Digital VS Analog Audiod: Has Anyone Proven ANY Difference?

So anybody still arguing for the inherent superirority of analog may be justifiably labeled an ‘audiod’, I suppose.

Would this work? Prepare an audio CD and a vinyl LP with a sequence of single tone recordings-cover the whole audio range (30 Hz-18,000 Hz). Play both with the same speakers, and analyze them both with a spectrum analyzer. That should answer any questions.

Not really. Frequency response is only a part of the equation. You also have to take into account impulse response, distortion levels, stereo field (as has been pointed out, vinyl cannot play back out of phase signals in low frequencies) and other such things. Everybody except die-hard woo audiophiles already agrees that digital is objectively more exact, but that’s not what most of the discussion is about, anyway. It’s about perceived sound, haptics and nostalgia, not a small part of anyone’s enjoyment of music.

24 fps film is better. Random grain patterns. There is no audio equivalent.

Minor hijack - I follow these types of discussions when they appear, but rarely post. They happen all the time on guitar message boards - there’s one on the Acoustic Guitar Forum that had legs for a couple of weeks asking “why aren’t more questions about guitar tonality answered with a spectrum analyzer?” And we could go a ways discussing tube guitar amps and old analog recording gear, both of which are a big deal as tools for some musicians.

I find that the lines drawn during these discussions are helpful in exploring the detail, but whenever folks take a Big Stand on these types of topics, they are likely talking past each other.

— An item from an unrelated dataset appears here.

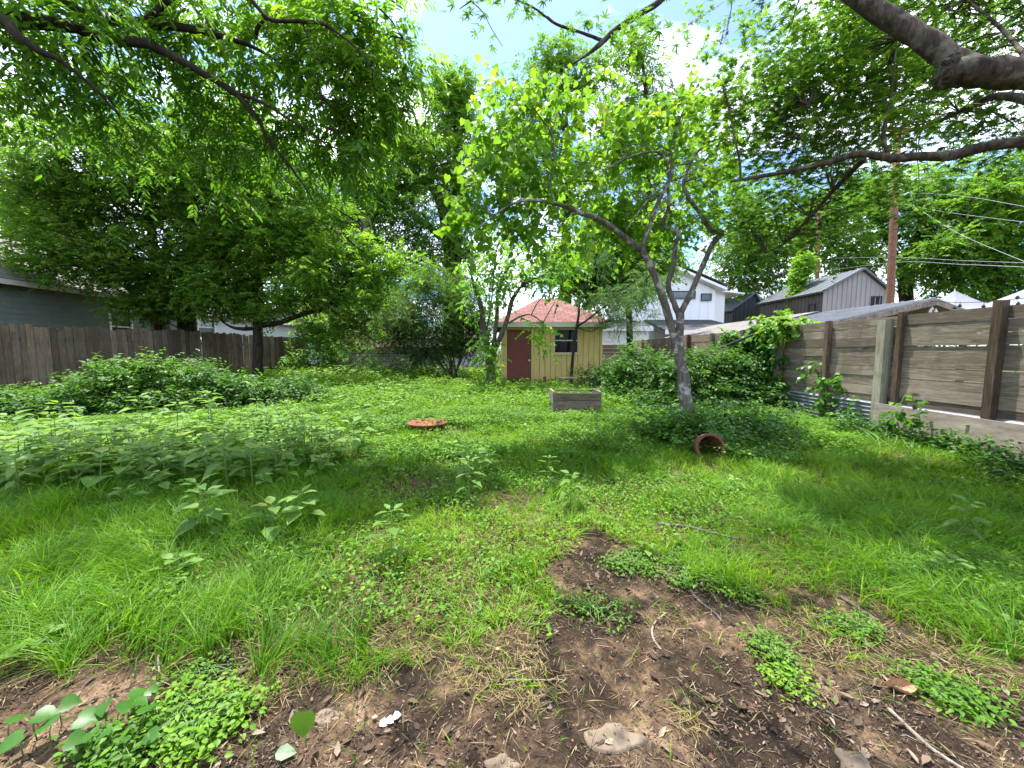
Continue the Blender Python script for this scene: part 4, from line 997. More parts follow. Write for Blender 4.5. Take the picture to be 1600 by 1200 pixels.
# --- low outbuilding roofs right behind the fence
def shallow(name, xr_, zr_, xe, ze_, x2, z2, Y0, Y1, label, roofm, corr):
    t = thing(name, (xr_, (Y0 + Y1) / 2, .1), label, 'outbuilding'); r = Geo()
    slab(r, (xe, Y1, ze_), (xe, Y0, ze_), (xr_, Y0, zr_), (xr_, Y1, zr_), -.03); slab(r, (xr_ + .002, Y1, zr_), (xr_ + .002, Y0, zr_), (x2, Y0, z2), (x2, Y1, z2), -.03)
    if corr:
        for yy in np.arange(Y0 + .02, Y1, .23): r.obox((xe, yy, ze_ + .031), (xr_ - xe, 0, zr_ - ze_), (0, .05, 0), (0, 0, .022), .5)
    r.build('roof', roofm, t, uv=lambda V: np.stack([V[:, 1], V[:, 0]], 1))
    q = Geo(); dz1 = (zr_ - ze_); q.obox((xe, Y0 - .035, ze_ - .14), (xr_ - xe, 0, dz1), (0, .03, 0), (0, 0, .13)); q.build('barge_board', M['roof_tan'] if not corr else M['deadwood'], t)
    q = Geo(); q.obox((xr_ + .003, Y0 - .035, zr_ - .14), (x2 - xr_, 0, z2 - zr_), (0, .03, 0), (0, 0, .13)); q.build('barge_board', M['deadwood'], t)
    q = Geo(); q.box((xe + .3, Y0 + 1.2, .0), (x2 - .2, Y0 + 1.26, min(ze_, z2) - .05)); q.build('back_wall', M['blackboard'] if corr else M['brownboard'], t)
    for xx_ in (xe + .25, x2 - .25): q = Geo(); q.box((xx_, Y0 + .02, 0), (xx_ + .1, Y0 + .12, min(ze_, z2) - .02)); q.build('post', M['post_brown'], t)
    return t
# roof heights read off the photograph: ridge x 10.1 z 2.78, eave x 7.6 z 2.12
tt_ = shallow('metal_roofed_shelter', 10.15, 2.76, 7.55, 2.16, 11.2, 2.38, 9., 12.2, 'low shelter with corrugated metal roof and dark open gable behind the plank fence', M['roof_metal'], True)
for bx_, bz_ in ((1456, 482), (1462, 486), (1453, 486)):
    p_ = P(bx_, bz_, 9.05); q = Geo(); q.lathe([(0, -.05), (.03, -.04), (.038, -.01), (.02, .03), (.014, .06), (0, .062)], p_, sides=10)
    tag(q.build('porch_bulb', M['whitebulb'], origin=p_, smooth=True), 'small white lamp hanging under the dark gable of the metal roofed shelter', 'lamp', 'white lamps under the shelter gable')
shallow('low_shed', 10.0, 2.80, 7.4, 2.14, 11.6, 2.3, 12.25, 18.5, 'long low shed with tan shingle roof behind the plank fence', M['roof_tan'], False)
q = Geo(); q.tube([P(1120, 546, 9.6), P(1233, 500, 8.7)], [.028, .028], 8, 1); tag(q.build('black_pipe', M['black'], origin=P(1120, 546, 9.6)), 'slanting black pipe over the fence top beside the vines', 'pipe')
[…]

Is digital a hugely more powerful recording and playback process vs analog? Of course. Was early digital funky-sounding due to inadequate remastering, weird, flattening compression algorithms, the emergence of small, tinnier earbuds that built on the convenience of digital music, etc? To me, yes - many mp3 files sound awful, especially when played through cheap-ass earbuds or through laptop speakers.

By the same token, vinyl/turntable/old school audio geekery - something I don’t do at all - do I get that it “elevates” the act of listening to music? If you have to set aside time and throw more coals in the boiler to fire up the steam-powered turntable :wink: it is more likely that you are looking to get something out of that music experience that is different from tossing an iPod into your bag to have for your morning commute? I can see that it is.

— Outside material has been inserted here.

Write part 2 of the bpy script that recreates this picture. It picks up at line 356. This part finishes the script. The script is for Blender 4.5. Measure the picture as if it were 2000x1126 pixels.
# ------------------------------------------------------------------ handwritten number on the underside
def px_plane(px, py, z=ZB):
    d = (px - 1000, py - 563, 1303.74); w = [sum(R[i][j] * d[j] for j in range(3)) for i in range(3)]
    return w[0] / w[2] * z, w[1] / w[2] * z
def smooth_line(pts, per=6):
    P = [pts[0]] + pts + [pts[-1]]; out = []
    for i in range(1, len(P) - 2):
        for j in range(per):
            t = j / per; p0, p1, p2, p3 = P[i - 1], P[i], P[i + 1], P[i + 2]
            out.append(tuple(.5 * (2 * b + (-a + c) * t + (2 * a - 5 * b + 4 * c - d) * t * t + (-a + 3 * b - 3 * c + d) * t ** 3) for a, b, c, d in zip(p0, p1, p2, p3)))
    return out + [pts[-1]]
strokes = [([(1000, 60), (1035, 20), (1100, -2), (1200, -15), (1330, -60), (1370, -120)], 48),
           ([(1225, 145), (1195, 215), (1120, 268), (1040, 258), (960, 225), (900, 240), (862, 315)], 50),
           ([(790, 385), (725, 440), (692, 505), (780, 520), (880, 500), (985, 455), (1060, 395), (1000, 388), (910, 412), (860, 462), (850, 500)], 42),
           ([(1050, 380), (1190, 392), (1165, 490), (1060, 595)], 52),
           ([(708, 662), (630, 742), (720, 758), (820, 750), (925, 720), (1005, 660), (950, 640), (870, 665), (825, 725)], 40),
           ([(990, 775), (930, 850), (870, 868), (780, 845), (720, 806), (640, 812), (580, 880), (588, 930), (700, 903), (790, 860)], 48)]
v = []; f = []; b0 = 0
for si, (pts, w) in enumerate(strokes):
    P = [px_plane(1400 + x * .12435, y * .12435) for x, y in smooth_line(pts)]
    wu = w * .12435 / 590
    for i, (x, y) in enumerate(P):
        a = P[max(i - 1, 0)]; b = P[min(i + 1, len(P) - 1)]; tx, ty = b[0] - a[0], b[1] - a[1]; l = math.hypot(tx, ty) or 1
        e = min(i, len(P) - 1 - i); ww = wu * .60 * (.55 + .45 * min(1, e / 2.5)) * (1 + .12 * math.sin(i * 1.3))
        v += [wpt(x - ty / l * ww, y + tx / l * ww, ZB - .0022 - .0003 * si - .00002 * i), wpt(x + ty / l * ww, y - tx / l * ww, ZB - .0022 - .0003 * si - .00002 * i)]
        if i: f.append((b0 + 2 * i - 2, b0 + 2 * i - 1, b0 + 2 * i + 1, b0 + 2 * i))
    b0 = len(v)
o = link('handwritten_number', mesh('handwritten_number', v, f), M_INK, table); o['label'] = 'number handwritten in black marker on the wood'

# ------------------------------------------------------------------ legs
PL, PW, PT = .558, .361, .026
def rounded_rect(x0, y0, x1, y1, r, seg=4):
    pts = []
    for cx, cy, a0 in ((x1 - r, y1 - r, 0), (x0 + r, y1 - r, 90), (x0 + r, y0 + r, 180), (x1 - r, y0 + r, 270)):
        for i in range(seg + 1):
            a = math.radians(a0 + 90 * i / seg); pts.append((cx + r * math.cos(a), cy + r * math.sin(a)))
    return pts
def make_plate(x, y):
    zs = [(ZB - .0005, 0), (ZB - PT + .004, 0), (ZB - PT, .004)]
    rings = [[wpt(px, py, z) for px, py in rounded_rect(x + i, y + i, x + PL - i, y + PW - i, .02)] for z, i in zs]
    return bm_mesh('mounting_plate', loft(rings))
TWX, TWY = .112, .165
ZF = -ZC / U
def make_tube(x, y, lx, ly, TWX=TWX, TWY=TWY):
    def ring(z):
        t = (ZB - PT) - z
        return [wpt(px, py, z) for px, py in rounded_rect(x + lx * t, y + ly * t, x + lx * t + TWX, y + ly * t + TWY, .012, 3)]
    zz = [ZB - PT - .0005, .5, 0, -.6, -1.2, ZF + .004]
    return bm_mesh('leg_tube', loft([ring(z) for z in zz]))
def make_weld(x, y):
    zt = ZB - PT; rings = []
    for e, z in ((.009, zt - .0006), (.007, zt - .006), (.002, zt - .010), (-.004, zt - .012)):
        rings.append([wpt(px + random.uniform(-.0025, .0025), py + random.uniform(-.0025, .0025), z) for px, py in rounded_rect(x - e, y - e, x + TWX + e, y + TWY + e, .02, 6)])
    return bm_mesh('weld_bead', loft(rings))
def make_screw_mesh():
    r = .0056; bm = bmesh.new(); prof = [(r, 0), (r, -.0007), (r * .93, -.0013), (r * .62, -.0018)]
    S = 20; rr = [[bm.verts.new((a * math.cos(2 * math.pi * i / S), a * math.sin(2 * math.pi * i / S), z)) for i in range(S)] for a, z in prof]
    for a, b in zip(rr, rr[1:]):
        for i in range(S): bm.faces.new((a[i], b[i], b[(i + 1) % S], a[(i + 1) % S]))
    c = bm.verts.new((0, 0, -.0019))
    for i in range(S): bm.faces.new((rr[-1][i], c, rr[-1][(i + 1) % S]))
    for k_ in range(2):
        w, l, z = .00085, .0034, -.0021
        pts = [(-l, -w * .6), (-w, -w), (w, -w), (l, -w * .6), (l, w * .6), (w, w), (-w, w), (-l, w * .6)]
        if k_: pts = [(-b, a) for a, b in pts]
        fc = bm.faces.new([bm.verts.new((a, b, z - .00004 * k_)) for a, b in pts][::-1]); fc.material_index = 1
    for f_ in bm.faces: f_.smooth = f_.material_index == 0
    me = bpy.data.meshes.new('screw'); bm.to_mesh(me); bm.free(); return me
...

So I have issues with twits who want to argue how “analog is superior” - but I have no issues with folks who love their vinyl/analog music for what it does for them, if that makes sense.

Grain is a flaw that can be easily simulated in digital imaging. Filters to add and match grain are standard in most tools. I think that’s a case of taking imperfection as representing “better,” which it might in some esthetic sense, but it does represent inferior reproduction.

I’d put forth that acetate and tape noise are equivalent audio phenomena.

The key thing to remember when arguing about digital signals is that (1) the signal quality doesn’t matter at all as long as most of it gets through because (2) all digital signals use error-correction. As much as 50% of the signals from CDs, DVDs etc. are error-correcting information.

(I know you probably know that, but I thought I’d throw it out here. It’s not just that digital signals are somehow magically immune to transmission flaws… they ARE immune to a certain degree of transmission flaws.)

What about vinyl record degradation? Even the lightest, best balanced tonearm exerts a downward force on the needle-and wears away at the grooves. Can audiophiles actually detect the difference between the initial play and the 20th play?
Finally-are high quality cartridges still made? The market must be small, indeed.